Exercise description: Transcribe the lines from the start of the data below through the line with "b = MB(); arc_write(b, 'PCE', F, F.w", word for word and nothing more.

Information provided:
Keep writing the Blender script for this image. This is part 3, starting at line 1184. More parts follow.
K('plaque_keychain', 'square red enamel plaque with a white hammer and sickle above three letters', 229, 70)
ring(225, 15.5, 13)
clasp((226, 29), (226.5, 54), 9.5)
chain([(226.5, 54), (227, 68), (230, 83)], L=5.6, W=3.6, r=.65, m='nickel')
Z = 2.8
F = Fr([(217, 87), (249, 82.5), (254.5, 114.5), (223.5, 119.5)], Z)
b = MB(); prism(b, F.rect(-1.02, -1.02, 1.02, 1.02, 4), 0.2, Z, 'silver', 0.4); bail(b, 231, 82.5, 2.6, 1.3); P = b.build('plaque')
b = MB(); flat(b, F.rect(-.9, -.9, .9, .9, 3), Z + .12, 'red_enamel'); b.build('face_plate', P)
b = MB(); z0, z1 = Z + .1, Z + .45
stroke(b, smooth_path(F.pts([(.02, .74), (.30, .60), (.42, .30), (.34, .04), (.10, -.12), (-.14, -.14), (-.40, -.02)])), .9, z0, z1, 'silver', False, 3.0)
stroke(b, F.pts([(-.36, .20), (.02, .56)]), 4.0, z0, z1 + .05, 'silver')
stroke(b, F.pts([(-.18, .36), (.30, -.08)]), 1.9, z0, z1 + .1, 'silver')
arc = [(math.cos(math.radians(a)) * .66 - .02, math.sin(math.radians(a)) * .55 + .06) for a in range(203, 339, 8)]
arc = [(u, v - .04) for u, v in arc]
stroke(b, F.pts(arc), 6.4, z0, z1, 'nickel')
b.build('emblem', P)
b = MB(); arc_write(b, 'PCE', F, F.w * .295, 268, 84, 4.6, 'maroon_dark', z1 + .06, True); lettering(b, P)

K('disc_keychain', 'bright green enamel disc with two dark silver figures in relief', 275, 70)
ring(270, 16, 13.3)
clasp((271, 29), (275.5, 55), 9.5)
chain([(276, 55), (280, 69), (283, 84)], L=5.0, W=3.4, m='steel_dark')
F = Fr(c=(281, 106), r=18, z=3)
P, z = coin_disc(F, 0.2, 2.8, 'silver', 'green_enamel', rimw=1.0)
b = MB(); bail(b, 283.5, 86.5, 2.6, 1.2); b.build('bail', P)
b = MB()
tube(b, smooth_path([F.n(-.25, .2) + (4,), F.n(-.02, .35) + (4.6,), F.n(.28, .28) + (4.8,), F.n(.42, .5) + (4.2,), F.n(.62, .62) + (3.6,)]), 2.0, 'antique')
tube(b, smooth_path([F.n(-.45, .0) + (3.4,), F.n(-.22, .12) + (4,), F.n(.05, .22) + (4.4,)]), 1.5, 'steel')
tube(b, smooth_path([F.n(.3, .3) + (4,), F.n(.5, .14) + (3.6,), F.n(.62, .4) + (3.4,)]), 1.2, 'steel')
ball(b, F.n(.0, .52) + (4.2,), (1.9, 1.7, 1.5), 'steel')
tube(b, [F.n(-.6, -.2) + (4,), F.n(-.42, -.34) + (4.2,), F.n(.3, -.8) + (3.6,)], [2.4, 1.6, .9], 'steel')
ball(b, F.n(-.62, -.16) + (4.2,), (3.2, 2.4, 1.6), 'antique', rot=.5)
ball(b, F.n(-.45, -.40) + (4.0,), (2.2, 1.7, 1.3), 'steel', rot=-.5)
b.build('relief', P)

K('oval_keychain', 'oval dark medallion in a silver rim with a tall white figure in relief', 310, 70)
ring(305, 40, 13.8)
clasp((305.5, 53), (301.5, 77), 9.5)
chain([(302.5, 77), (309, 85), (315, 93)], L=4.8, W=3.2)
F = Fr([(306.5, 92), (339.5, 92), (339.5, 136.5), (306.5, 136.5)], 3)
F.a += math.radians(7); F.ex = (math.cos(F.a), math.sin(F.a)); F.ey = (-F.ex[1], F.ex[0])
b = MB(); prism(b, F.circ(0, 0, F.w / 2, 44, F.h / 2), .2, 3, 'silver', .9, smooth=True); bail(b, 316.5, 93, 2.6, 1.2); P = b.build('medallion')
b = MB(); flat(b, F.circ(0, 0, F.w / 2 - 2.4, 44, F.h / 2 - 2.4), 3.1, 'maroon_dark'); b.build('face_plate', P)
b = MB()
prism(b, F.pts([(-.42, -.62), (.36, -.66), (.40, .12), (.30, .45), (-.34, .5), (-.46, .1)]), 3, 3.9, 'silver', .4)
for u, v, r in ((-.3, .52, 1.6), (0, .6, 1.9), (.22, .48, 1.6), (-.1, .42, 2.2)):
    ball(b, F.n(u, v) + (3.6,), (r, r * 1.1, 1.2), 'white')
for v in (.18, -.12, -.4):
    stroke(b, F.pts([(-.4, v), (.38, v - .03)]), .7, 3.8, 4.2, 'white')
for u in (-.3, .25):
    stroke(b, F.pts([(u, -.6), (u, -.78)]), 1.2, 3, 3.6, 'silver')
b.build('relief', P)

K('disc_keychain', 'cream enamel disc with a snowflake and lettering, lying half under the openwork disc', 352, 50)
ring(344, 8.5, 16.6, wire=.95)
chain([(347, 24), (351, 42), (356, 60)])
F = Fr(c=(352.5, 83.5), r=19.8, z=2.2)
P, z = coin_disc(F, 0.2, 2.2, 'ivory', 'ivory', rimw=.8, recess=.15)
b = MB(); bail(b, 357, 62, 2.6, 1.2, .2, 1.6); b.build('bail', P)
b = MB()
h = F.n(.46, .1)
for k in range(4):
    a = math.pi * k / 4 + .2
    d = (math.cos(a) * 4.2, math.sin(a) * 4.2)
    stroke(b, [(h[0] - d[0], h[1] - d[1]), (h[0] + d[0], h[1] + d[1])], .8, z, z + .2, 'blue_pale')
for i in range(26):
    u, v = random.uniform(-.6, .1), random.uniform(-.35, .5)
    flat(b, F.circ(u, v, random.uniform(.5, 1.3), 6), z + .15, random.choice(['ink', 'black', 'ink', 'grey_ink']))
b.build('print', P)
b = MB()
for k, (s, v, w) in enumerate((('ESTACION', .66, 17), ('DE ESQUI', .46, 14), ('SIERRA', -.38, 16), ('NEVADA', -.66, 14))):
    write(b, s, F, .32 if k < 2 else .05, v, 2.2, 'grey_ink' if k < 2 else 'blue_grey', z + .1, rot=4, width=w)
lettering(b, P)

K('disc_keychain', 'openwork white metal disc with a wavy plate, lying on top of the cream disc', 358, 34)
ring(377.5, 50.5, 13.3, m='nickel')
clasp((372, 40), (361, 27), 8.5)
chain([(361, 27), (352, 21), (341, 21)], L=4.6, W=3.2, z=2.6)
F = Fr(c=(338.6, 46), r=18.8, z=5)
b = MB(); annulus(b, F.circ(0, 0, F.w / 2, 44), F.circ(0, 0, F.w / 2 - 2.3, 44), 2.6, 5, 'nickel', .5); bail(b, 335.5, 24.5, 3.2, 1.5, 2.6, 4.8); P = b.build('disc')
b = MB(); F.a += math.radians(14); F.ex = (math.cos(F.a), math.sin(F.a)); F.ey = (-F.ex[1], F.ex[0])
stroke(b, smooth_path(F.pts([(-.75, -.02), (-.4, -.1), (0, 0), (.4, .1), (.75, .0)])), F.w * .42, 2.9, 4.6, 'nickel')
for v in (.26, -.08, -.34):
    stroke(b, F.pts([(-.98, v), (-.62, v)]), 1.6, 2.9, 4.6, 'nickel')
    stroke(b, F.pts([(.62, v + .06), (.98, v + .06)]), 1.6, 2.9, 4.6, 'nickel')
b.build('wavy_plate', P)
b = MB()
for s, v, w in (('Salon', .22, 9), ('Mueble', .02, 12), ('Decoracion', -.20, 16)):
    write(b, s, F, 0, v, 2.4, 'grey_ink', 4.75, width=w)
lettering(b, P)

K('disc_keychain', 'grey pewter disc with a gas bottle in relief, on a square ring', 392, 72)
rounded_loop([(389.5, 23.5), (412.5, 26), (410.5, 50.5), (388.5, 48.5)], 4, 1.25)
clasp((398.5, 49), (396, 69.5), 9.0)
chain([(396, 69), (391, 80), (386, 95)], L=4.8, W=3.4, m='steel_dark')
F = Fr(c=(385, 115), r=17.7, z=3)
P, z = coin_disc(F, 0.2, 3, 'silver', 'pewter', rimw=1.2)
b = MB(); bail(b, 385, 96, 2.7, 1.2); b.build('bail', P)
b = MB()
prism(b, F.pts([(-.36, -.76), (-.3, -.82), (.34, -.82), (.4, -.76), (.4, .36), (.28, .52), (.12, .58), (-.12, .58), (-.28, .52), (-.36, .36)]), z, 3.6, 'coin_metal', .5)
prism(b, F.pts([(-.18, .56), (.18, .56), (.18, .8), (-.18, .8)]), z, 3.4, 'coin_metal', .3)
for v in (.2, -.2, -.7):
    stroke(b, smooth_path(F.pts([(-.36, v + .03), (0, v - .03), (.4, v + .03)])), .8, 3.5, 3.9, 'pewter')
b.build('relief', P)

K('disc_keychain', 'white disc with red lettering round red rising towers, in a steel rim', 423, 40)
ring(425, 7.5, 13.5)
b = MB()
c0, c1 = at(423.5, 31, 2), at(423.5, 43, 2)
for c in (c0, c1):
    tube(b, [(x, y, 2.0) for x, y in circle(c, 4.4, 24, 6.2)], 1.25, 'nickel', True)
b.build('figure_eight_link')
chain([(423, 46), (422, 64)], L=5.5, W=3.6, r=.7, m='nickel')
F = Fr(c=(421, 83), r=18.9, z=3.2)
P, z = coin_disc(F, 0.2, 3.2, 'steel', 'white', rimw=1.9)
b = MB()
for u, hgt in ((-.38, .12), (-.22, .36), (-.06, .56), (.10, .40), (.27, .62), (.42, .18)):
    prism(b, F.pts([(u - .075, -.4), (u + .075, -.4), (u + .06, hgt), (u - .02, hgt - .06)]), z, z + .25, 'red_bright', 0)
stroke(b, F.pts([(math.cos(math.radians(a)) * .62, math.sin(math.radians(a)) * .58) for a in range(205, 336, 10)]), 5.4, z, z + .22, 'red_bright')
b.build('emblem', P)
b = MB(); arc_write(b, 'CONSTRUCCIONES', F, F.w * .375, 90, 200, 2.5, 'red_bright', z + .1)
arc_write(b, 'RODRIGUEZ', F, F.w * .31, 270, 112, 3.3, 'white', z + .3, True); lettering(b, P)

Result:
Keep writing the Blender script for this image. This is part 3, starting at line 1184. More parts follow.
K('plaque_keychain', 'square red enamel plaque with a white hammer and sickle above three letters', 229, 70)
ring(225, 15.5, 13)
clasp((226, 29), (226.5, 54), 9.5)
chain([(226.5, 54), (227, 68), (230, 83)], L=5.6, W=3.6, r=.65, m='nickel')
Z = 2.8
F = Fr([(217, 87), (249, 82.5), (254.5, 114.5), (223.5, 119.5)], Z)
b = MB(); prism(b, F.rect(-1.02, -1.02, 1.02, 1.02, 4), 0.2, Z, 'silver', 0.4); bail(b, 231, 82.5, 2.6, 1.3); P = b.build('plaque')
b = MB(); flat(b, F.rect(-.9, -.9, .9, .9, 3), Z + .12, 'red_enamel'); b.build('face_plate', P)
b = MB(); z0, z1 = Z + .1, Z + .45
stroke(b, smooth_path(F.pts([(.02, .74), (.30, .60), (.42, .30), (.34, .04), (.10, -.12), (-.14, -.14), (-.40, -.02)])), .9, z0, z1, 'silver', False, 3.0)
stroke(b, F.pts([(-.36, .20), (.02, .56)]), 4.0, z0, z1 + .05, 'silver')
stroke(b, F.pts([(-.18, .36), (.30, -.08)]), 1.9, z0, z1 + .1, 'silver')
arc = [(math.cos(math.radians(a)) * .66 - .02, math.sin(math.radians(a)) * .55 + .06) for a in range(203, 339, 8)]
arc = [(u, v - .04) for u, v in arc]
stroke(b, F.pts(arc), 6.4, z0, z1, 'nickel')
b.build('emblem', P)
b = MB(); arc_write(b, 'PCE', F, F.w * .295, 268, 84, 4.6, 'maroon_dark', z1 + .06, True); lettering(b, P)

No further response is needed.